Great songs offer delights within delights. The instrumental opening of “Gimme Shelter” by the Rolling Stones increases the pulse to dangerous levels. Carlos Santana’s guitar on “Samaba Pa Ti” sounds like a voice crying. Lyrics can also offer deep pleasure. When I hear the singer-poet Leonard Cohen sing, “Dance me ‘til the end of love,” I’m in awe that someone could string those words together: Aren’t you supposed to dance with someone, and until the end of time?

A Chassidic niggun around a Shabbat table— chanting with no words—can send my soul spinning as much as a blues song from B.B. King. One of my favorite albums is an old CD of a Sephardic chazzan singing Askenazic melodies with a Sephardic twist. It’s so unifying that if enough people played it simultaneously, the Messiah might show up.

When I met Michael Jackson at his ranch many years ago, and we started talking about melodies, he asked me what my favorite melody was. I couldn’t lie. I told him it was a Sephardic melody we sing only during the High Holidays, to commemorate the story of the sacrifice of Isaac. I sang it to him. Whoever wrote that melody a few centuries ago in Morocco is probably related to Paul McCartney.

Music has such a hold on me that I have found it extremely difficult to boycott Roger Waters, the world’s most vocal promoter of boycotts against Israel. I hate his anti-Israel stance, but I’m crazy about his band, Pink Floyd. I grew up on “Dark Side of the Moon.” When I hear the opening of “Wish you were here,” I’m transported to some other planet where everyone is a poet. What can a diehard Zionist do in front of such sublime perfection? Maybe my quiet revenge is that every time I hear Hatikva, I can’t imagine a more beautiful national anthem.

Music doesn’t only own souls, it owns time. It owns memories. I hear “La Vida Loca” from Coldplay and I’m now in the summer of 2011 picking up my daughter Eva from surf camp and taking her for frozen yogurt at Penguins. I hear “Ma Cherie Amore” from Stevie Wonder and I’m in the summer of 1973 in a blue Rambler driving down to the Jersey shore with my family, with my father telling us how much he loves the song.

It’s true that some music plays better at certain times. You won’t impress anyone by playing a dark, moody Leonard Cohen song on a sunny spring afternoon. That stuff plays better under the stars, just like the greatest moonlight song ever written, “Moondance,” by Van Morrison. For some odd reason, I used to blast that song when I would drive alone at night with my oldest daughter Tova when she was an infant. We would open the windows and make loud sounds. What was I thinking? Music makes you do weird things.

I’ve had some passionate love affairs with certain singers, John Lennon among them. I remember where I was the day he was shot in December 1980. I was getting coffee in the kitchen of an advertising agency in Montreal where I was working. One memory I have is how the head of the company, an older gentleman, was baffled by the incredibly intense reaction from his employees. No one could talk about anything else.

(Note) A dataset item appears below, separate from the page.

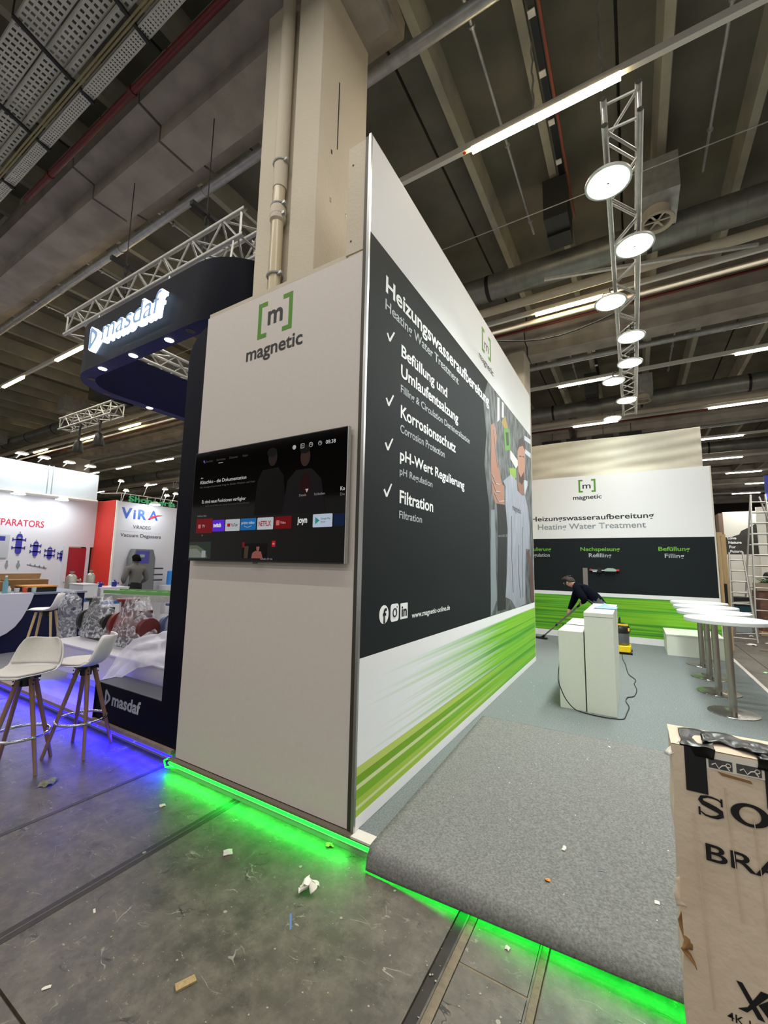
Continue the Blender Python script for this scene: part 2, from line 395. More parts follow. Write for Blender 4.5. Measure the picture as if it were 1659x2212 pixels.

We were walking around, shell-shocked. John Lennon and his music owned us.

It’s a sign of how single-minded I could get when it comes to music that, in grieving Lennon’s passing, I couldn’t help thinking: How many “Hey Judes” and “Instant Karmas” and “Imagines” are now buried with him?

Music often intrudes in my professional life, as when I speak and write about the challenge of attracting the new generation to the ancient Jewish tradition. Well, guess what I have found can make all the difference in enhancing the Jewish experience? That’s right, music. Melodies. Chanting. Communal singing. Whether it’s the old-school charm of a magnificent cantor or the Woodstock vibe of a spiritual community, it’s music, as Don McLean told us in “American Pie,” that can save our mortal souls.